The fact that defendants may never have entered the state is not decisive. Paulos v. Best Securities, Inc., 260 Minn. 283, 109 N.W.2d 576 (1961). Neither is it vital that plaintiff be a resident to use the long-arm statute. Mid-Continent Freight Lines, Inc. v. Highway Trailer Industries, Inc. supra.[2]

The directors are residents of a number of states and can offer no more *406 convenient forum than Minnesota. As stated by the trial court:

"* * * If defendants do not come under the jurisdiction of this court it would be necessary to institute litigation in each state of residence of the non-resident defendants, namely, New Hampshire, Wisconsin, Michigan, North Dakota and other states, thus increasing litigation. The books of the company are at the office in Marshall and would be a necessary part of any lawsuit."

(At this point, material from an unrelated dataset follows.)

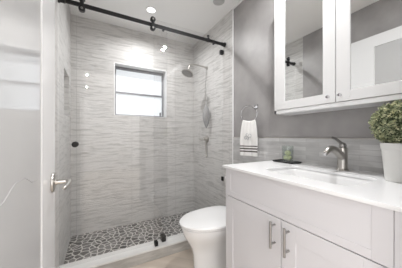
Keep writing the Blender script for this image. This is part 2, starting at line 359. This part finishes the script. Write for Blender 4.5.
# ---------------- vanity ----------------
VX, VY0, VY1, VZ = 0.735, 0.16, 1.012, 0.881
HC = 0.895
van = thing('vanity_cabinet', 'white two-door vanity cabinet under the quartz counter beside the toilet', 'cabinet', (1.0, 0.59, FL))
b = nb(); 
for q0, q1 in (((VX+0.02, VY0, 0.09), (XR-TX-0.002, VY0+0.018, VZ)), ((VX+0.02, VY1-0.018, 0.09), (XR-TX-0.002, VY1, VZ)), ((VX+0.02, VY0+0.018, 0.09), (XR-TX-0.002, VY1-0.018, 0.108)),
               ((XR-TX-0.014, VY0+0.018, 0.108), (XR-TX-0.002, VY1-0.018, VZ)), ((VX+0.02, VY0+0.018, 0.66), (VX+0.038, VY1-0.018, VZ)), ((VX+0.02, 0.56, 0.108), (VX+0.038, 0.614, 0.66)), ((VX+0.02, VY0+0.018, 0.108), (VX+0.038, 0.23, 0.66)), ((VX+0.02, VY1-0.03, 0.108), (VX+0.038, VY1-0.018, 0.66))): box(b, q0, q1)
box(b, (VX+0.09, VY0, FL), (XR-TX-0.002, VY1-0.01, 0.09)); obj('body', b, M['vanity'], van)
def shaker(name, y0, y1, z0, z1, parent, st=0.055, x=VX, th=0.02, rec=0.004, m=M['vanity'], rail=None):
    rail = rail or st
    bb = nb()
    box(bb, (x, y0, z0), (x+th, y0+st, z1), 0.0012); box(bb, (x, y1-st, z0), (x+th, y1, z1), 0.0012)
    box(bb, (x, y0+st, z0), (x+th, y1-st, z0+rail), 0.0012); box(bb, (x, y0+st, z1-rail), (x+th, y1-st, z1), 0.0012)
    box(bb, (x+rec, y0+st-0.002, z0+rail-0.002), (x+th, y1-st+0.002, z1-rail+0.002))
    return obj(name, bb, m, parent)
shaker('false_front', 0.212, VY1-0.002, 0.709, VZ-0.003, van, st=0.05, rail=0.030, rec=0.002)
d1 = shaker('door', 0.589, VY1-0.002, 0.10, 0.705, van, st=0.070)
d2 = shaker('door', 0.212, 0.585, 0.10, 0.705, van, st=0.070)
b = nb(); box(b, (VX, VY0, 0.10), (VX+0.02, 0.2105, VZ-0.003), 0.001); obj('side_stile', b, M['vanity'], van)
for d, y in ((d1, 0.621), (d2, 0.546)):
    b = nb(); cyl(b, (VX-0.031, y, 0.566), (VX-0.031, y, 0.690), 0.0058, 16, 0.001)
    for z in (0.586, 0.670): cyl(b, (VX-0.030, y, z), (VX+0.001, y, z), 0.0045, 12)
    obj('handle', b, M['dnickel'], d)
# countertop with a rectangular undermount basin
SX0, SX1, SY0, SY1 = 0.835, 1.115, 0.36, 0.80
cx0, cx1, cy0, cy1 = 0.722, XR-TX-0.001, 0.15, 1.030
def rrect(x0, x1, y0, y1, r, z, n=6):
    out = []
    for (cx, cy, a0) in ((x1-r, y1-r, 0), (x0+r, y1-r, PI/2), (x0+r, y0+r, PI), (x1-r, y0+r, 1.5*PI)):
        for i in range(n+1):
            a = a0+PI/2*i/n; out.append(Vector((cx+r*math.cos(a), cy+r*math.sin(a), z)))
    return out
b = nb()
N = 28
def ring_plate(bm, outer, inner):
    vo = [bm.verts.new(p) for p in outer]; vi = [bm.verts.new(p) for p in inner]; n = len(vo)
    for j in range(n): k = (j+1) % n; bm.faces.new((vo[j], vo[k], vi[k], vi[j]))
    return vo, vi
zt, zb = HC, VZ+0.001
o_top = rrect(cx0, cx1, cy0, cy1, 0.004, zt, 6); i_top = rrect(SX0, SX1, SY0, SY1, 0.05, zt, 6)
o_e = rrect(cx0-0.0015, cx1, cy0-0.0015, cy1+0.0015, 0.004, zt-0.002, 6)
o_b = [Vector((p.x, p.y, zb)) for p in o_e]; i_b = [Vector((p.x, p.y, zb)) for p in rrect(SX0+0.002, SX1-0.002, SY0+0.002, SY1-0.002, 0.05, 0, 6)]
i_e = rrect(SX0+0.002, SX1-0.002, SY0+0.002, SY1-0.002, 0.05, zt-0.003, 6)
loops = [i_b, o_b, o_e, o_top, i_top, i_e, i_b]
loft(b, loops, cap=False); bmesh.ops.remove_doubles(b, verts=b.verts, dist=1e-6)
ct = tag(obj('countertop', b, M['marble'], loc=(1.0, 0.59, VZ)), 'white quartz countertop on the vanity with a sunken sink opening', 'countertop')
b = nb()
loft(b, [rrect(SX0-0.0, SX1+0.0, SY0, SY1, 0.05, zb-0.0005), rrect(SX0+0.004, SX1-0.004, SY0+0.004, SY1-0.004, 0.05, zb-0.02), rrect(SX0+0.02, SX1-0.02, SY0+0.02, SY1-0.02, 0.06, zb-0.075), rrect(SX0+0.07, SX1-0.07, SY0+0.07, SY1-0.07, 0.05, zb-0.095)][::-1], cap=False)
bm_bottom = rrect(SX0+0.07, SX1-0.07, SY0+0.07, SY1-0.07, 0.05, zb-0.095)
b.faces.new([b.verts.new(p) for p in bm_bottom]); bmesh.ops.remove_doubles(b, verts=b.verts, dist=1e-6)
sk = thing('sink_basin', 'white rectangular basin sunk into the quartz counter in front of the faucet', 'sink', (0.975, 0.58, zb-0.095))
so = obj('basin', b, M['porcelain'], sk, wn=False)
md = so.modifiers.new('thick', 'SOLIDIFY'); md.thickness = 0.006; md.offset = 1
b = nb(); lathe(b, (0.975, 0.58, zb-0.094), (0, 0, 1), [(0, 0.022), (0.003, 0.021), (0.004, 0.014)], 24); obj('drain', b, M['chrome'], sk)

# ---------------- faucet ----------------
fx, fy = 1.205, 0.556
fa = thing('sink_faucet', 'brushed nickel single-lever faucet standing behind the sink', 'faucet', (fx, fy, HC))
b = nb(); lathe(b, (fx, fy, HC), (0, 0, 1), [(0.0002, 0.030), (0.005, 0.031), (0.010, 0.028), (0.014, 0.0245), (0.06, 0.0235), (0.10, 0.0245), (0.118, 0.025), (0.126, 0.023), (0.130, 0.014)], 28); obj('body', b, M['nickel'], fa)
b = nb(); pts = bez([(fx-0.006, fy, HC+0.072), (fx-0.05, fy+0.002, HC+0.110), (fx-0.105, fy+0.012, HC+0.148), (fx-0.135, fy+0.018, HC+0.098)], 14)
tube(b, pts, [0.021, 0.021, 0.0205, 0.020, 0.0195, 0.019, 0.0185, 0.018, 0.017, 0.0165, 0.016, 0.0155, 0.015, 0.0145, 0.014], 16); sp = obj('spout', b, M['nickel'], fa)
b = nb(); p = pts[-1]; lathe(b, p+Vector((0.0, 0, 0.001)), pts[-1]-pts[-2], [(0, 0.011), (0.012, 0.010), (0.013, 0.007)], 16); obj('aerator', b, M['chrome'], sp)
b = nb(); lathe(b, (fx, fy, HC+0.129), (0, 0, 1), [(0, 0.016), (0.006, 0.019), (0.016, 0.017), (0.024, 0.010), (0.027, 0.003)], 24)
tube(b, bez([(fx-0.002, fy, HC+0.145), (fx-0.02, fy+0.004, HC+0.154), (fx-0.038, fy+0.012, HC+0.180), (fx-0.078, fy+0.02, HC+0.184)], 10), [0.009, 0.009, 0.0085, 0.008, 0.0075, 0.007, 0.007, 0.0065, 0.006, 0.0055, 0.004], 12); obj('lever', b, M['dnickel'], fa)

# ---------------- mirror cabinet ----------------
MX, MY0, MY1, MZ0, MZ1 = 1.117, 0.150, 0.950, 1.241, 2.20
mc = thing('mirror_cabinet', 'white wall cabinet with two mirrored doors above the sink', 'cabinet', (XR, 0.55, MZ0))
b = nb(); box(b, (MX+0.0185, MY0, MZ0), (XR-0.0008, MY1, MZ1), 0.001); box(b, (MX+0.002, MY0, MZ0), (MX+0.0195, MY1, MZ0+0.0235), 0.001); box(b, (MX+0.002, MY1-0.017, MZ0), (MX+0.0195, MY1, MZ1), 0.001); obj('body', b, M['cab'], mc)
for y0, y1, ky in ((0.551, 0.931, 0.583), (0.166, 0.547, 0.5235)):
    st, rl, z0, z1, th = 0.064, 0.054, 1.267, MZ1-0.003, 0.018
    b = nb()
    box(b, (MX, y0, z0), (MX+th, y0+st, z1), 0.0012); box(b, (MX, y1-st, z0), (MX+th, y1, z1), 0.0012)
    box(b, (MX, y0+st, z0), (MX+th, y1-st, z0+rl), 0.0012); box(b, (MX, y0+st, z1-rl), (MX+th, y1-st, z1), 0.0012)
    dd = obj('door', b, M['cab'], mc)
    b = nb(); box(b, (MX+0.006, y0+st-0.003, z0+rl-0.003), (MX+0.010, y1-st+0.003, z1-rl+0.003)); obj('mirror_glass', b, M['mirror'], dd)
    b = nb(); lathe(b, (MX+0.0005, ky, 1.300), (-1, 0, 0), [(0, 0.005), (0.008, 0.0045), (0.013, 0.0085), (0.020, 0.0085), (0.022, 0.006)], 18); obj('knob', b, M['chrome'], dd)

# ---------------- toilet ----------------
TC, TF, TB = 1.330, 0.560, 1.10             # centre line Y, front tip X, back of bowl X
def dshape(xf, xb, hw, z, n=40, sq=2.35):
    """egg outline: rounded front at low x, flatter back"""
    out = []; xm = xf+(xb-xf)*0.56
    for j in range(n):
        a = 2*PI*j/n; c, s = math.cos(a), math.sin(a)
        e = 2.0 if c < 0 else 3.6
        rr = (abs(c)**e+abs(s)**(2.0 if c < 0 else e))**(-1/(2.0 if c < 0 else e)) if c >= 0 else 1/math.hypot(c, s)
        x = xm+(c*rr)*((xb-xm) if c >= 0 else (xm-xf)); y = s*rr*hw
        out.append(Vector((x, TC+y, z)))
    return out
wc = thing('toilet', 'white porcelain toilet with its lid closed between vanity and shower curb', 'toilet', (0.92, TC, FL))
b = nb()
loft(b, [dshape(0.665, TB+0.03, 0.105, FL), dshape(0.662, TB+0.03, 0.108, FL+0.015), dshape(0.668, TB+0.03, 0.100, 0.03), dshape(0.66, TB+0.03, 0.098, 0.16), dshape(0.642, TB+0.03, 0.108, 0.22),
         dshape(0.61, TB+0.03, 0.135, 0.275), dshape(0.583, TB+0.03, 0.160, 0.320), dshape(0.570, TB+0.02, 0.172, 0.355), dshape(0.566, TB+0.02, 0.176, 0.380), dshape(0.572, TB+0.02, 0.172, 0.388)])
obj('bowl', b, M['porcelain'], wc)
b = nb(); loft(b, [dshape(0.566, TB-0.03, 0.177, 0.3885), dshape(0.561, TB-0.028, 0.181, 0.393), dshape(0.561, TB-0.028, 0.181, 0.400), dshape(0.566, TB-0.03, 0.177, 0.404)]); obj('seat', b, M['porcelain'], wc)
b = nb(); loft(b, [dshape(0.556, TB-0.025, 0.184, 0.4055), dshape(0.549, TB-0.02, 0.189, 0.410), dshape(0.549, TB-0.02, 0.189, 0.419), dshape(0.556, TB-0.025, 0.184, 0.426), dshape(0.60, TB-0.045, 0.150, 0.431), dshape(0.70, TB-0.12, 0.07, 0.433)]); obj('lid', b, M['porcelain'], wc)
for s in (-1, 1):
    b = nb(); cyl(b, (TB-0.028, TC+s*0.075-0.025, 0.405), (TB-0.028, TC+s*0.075+0.025, 0.405), 0.013, 14, 0.003); obj('seat_hinge', b, M['porcelain'], wc)
b = nb(); loft(b, [rrect(TB+0.010, XR-TX-0.004, TC-0.165, TC+0.165, 0.03, 0.385), rrect(TB, XR-TX-0.004, TC-0.175, TC+0.175, 0.03, 0.45), rrect(TB-0.008, XR-TX-0.004, TC-0.182, TC+0.182, 0.03, 0.66)]); tk = obj('tank', b, M['porcelain'], wc)
b = nb(); box(b, (TB-0.012, TC-0.187, 0.661), (XR-TX-0.002, TC+0.187, 0.69), 0.008, 3); obj('tank_lid', b, M['porcelain'], tk)
b = nb(); lathe(b, (1.19, TC, 0.690), (0, 0, 1), [(0, 0.02), (0.004, 0.02), (0.006, 0.016)], 20); obj('flush_button', b, M['chrome'], tk)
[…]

Two of the defendants, on the strength of affidavits, assert that they had not been personally served with process contrary to the affidavit or return of service by the sheriff in each instance. The trial judge's denial of the motion to dismiss constitutes a finding of fact that service was made, which does not appear to be clearly erroneous.


MacLAUGHLIN, J., not having been a member of this court at the time of the argument and submission, took no part in the consideration or decision of this case.


[1] This order is appealable. Hunt v. Nevada State Bank, 285 Minn. 77, 172 N.W.2d 292 (1969), certiorari denied, Burke v. Hunt, 397 U.S. 1010, 90 S. Ct. 1239, 25 L. Ed. 2d 423 (1970).

[2] Other courts have found personal jurisdiction over nonresident directors of forum corporations. Lawson v. Baltimore Paint & Chemical Corp., 298 F. Supp. 373 (D.Md.1969); Indian Lake Club v. Hainsworth, 212 So. 2d 915 (Fla. App.1968). Cf. Myers v. United States Automobile Club, Inc., 281 F. Supp. 48 (E.D.Tenn.1968); and Dixon v. Northwestern Nat. Bank of Minneapolis, 275 F. Supp. 582 (D.Minn.1967).